I got the recommendation from a Tumblr of a dude whose comic I read. The dude is Jeph Jacques, the comic is Questionable Content, and it's pretty funny most of the time and most of the time it's also pretty sincere and the art has really evolved and I don't know it's one of those things where sometimes I think I'm reading it more out of loyalty than anything else, but then every so often there's some really funny comic that really blows me out of the water and I laugh and I laugh and you know what Jeph, you're alright.
"Fang Island: Fang Island- HOLY SHIT. Over the top ultrapositivist indie-rock like the Arcade Fire ditched the pretension and turned every amp up to 10. So, so good."
That is his recommendation, and oh my goodness it is pretty spot on.
I am considering buying it, even though I already have it, just so I can support them. I want them to make more music like this, it's really good. 
I got a question today and I'd rather not sleep so fuck waiting for Friday, let's do this up now. 

"getting totally smashed with strangers get really old really fast...... and it can be dangerous... wait, I shouldn't have said that because that might seem attractive somehow. Can you please explore this?"

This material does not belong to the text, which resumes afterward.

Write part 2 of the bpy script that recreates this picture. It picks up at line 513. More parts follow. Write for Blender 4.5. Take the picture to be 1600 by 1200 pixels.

I was kind of off-put by this question at first, since it's really structured in a weird way. It's really directing my thoughts to a very specific place, but whatever, that's where my thoughts are being directed I guess. 
Okay I am way more tired than I suspected. This may fall apart or turn lucid or turn awesome or something to that effect so either way we win? 
Anonymous Reader, it appears there's a pretty simple solution to your problem: stop getting totally smashed with strangers? I don't know, maybe find some cool dudes or ladies you feel safe around to get totally smashed with? I'm kind of curious why this is even an issue. If it's getting old, if it's not fun anymore, then why are you doing it? Unless you're doing it because it's dangerous, because of that wildcard factor, in which case how would it be getting old? 
Man, I just have a lot of questions here. But ignoring my questions, I actually kind of like drinking with people I don't know that well. I mean, I very rarely get to that totally smashed state, that's just not fun for me, but man it seems to me like one of the best ways to make new friends is to drink with them. That's how I became friends with my old roommates, it was fun. 
And it's awesome because the problems that arise when you're drinking are simultaneously insurmountable and easily solved. "Dude, how're we going to drink all this beer?" "Oh, bro, we managed to drink it all! That calls for another round!" "Man, she's totally into you, go talk to her." "Aww son she's leaving with that other guy, have another beer!" And really nothing brings two people together better than solving problems together. 
But yeah man, getting smashed with strangers doesn't really seem like a good time, especially if they stay strangers throughout the night. 
So, my final advice at this time is: if you don't want to do something, and there's nothing really obligating you to do it other than whatever bullshit social pressures or whatever, then don't do it. 
Problem: SOLVED!
Next mystery. 

Friday, November 5, 2010

I am writing this by candlelight. It's an excersise called ecstatic writing. I was at a lost as to how to do this with a macbook until I realized I can in fact turn off the moniter. This is about letting go of how the brain sees the word, and just writing what yoy  want, training your fingers to pound on the keys your fingers want to pound, not your brain, it's about teaching your fingers their own poetry. for this reason, there are a lot of mistakes, as the fingers never really know precisely where they are on the key. they are running completely on muscle memory to let me know if the keys being hit are the keys that'kk say the write wirds words and what are the right words, what are the wrong words any word can communicate just as much as any other any letter means as much as any other and it's weird because all writing is just symbolilism, because what the hell does a letter mean by itself if i use any other letter what would ut do would ut really change everything that much and yes, of course it would but sometimes that just doesn't make any sense to me, like, why does blank mean something completely different than black, or plank? i mean, it's essenitally the same word, andbut just that one little bit is changef and thwa tht ehel does that mean for everything else? what the hell does that mean about me? can my meaning, my being, my essense, change just because of a typo? or am i who i am because of a typo, because when my story was written down someone accidentally wrote down stutter instead of flutter or some other shit like that? and for a long time now i've sarted to see mistakes as not. or i've started to not regret the. because it seems to me that our mistakes are really what makes us who we are and really what carries us through life, it's always what we don't plan, what we can't plan, that determine where we are and if you start to regret the mistakes that bring you where you are then the next logicl step is to regret who you are and i never want to regret who i am becayse if i regret who i am then who am U? if i start to think of my self and my life as soething worthy of regret, then i don't think i could keep on going, i think i'fd just stop and say fuck it and go home. because that's the only response i think wthat would mean anything.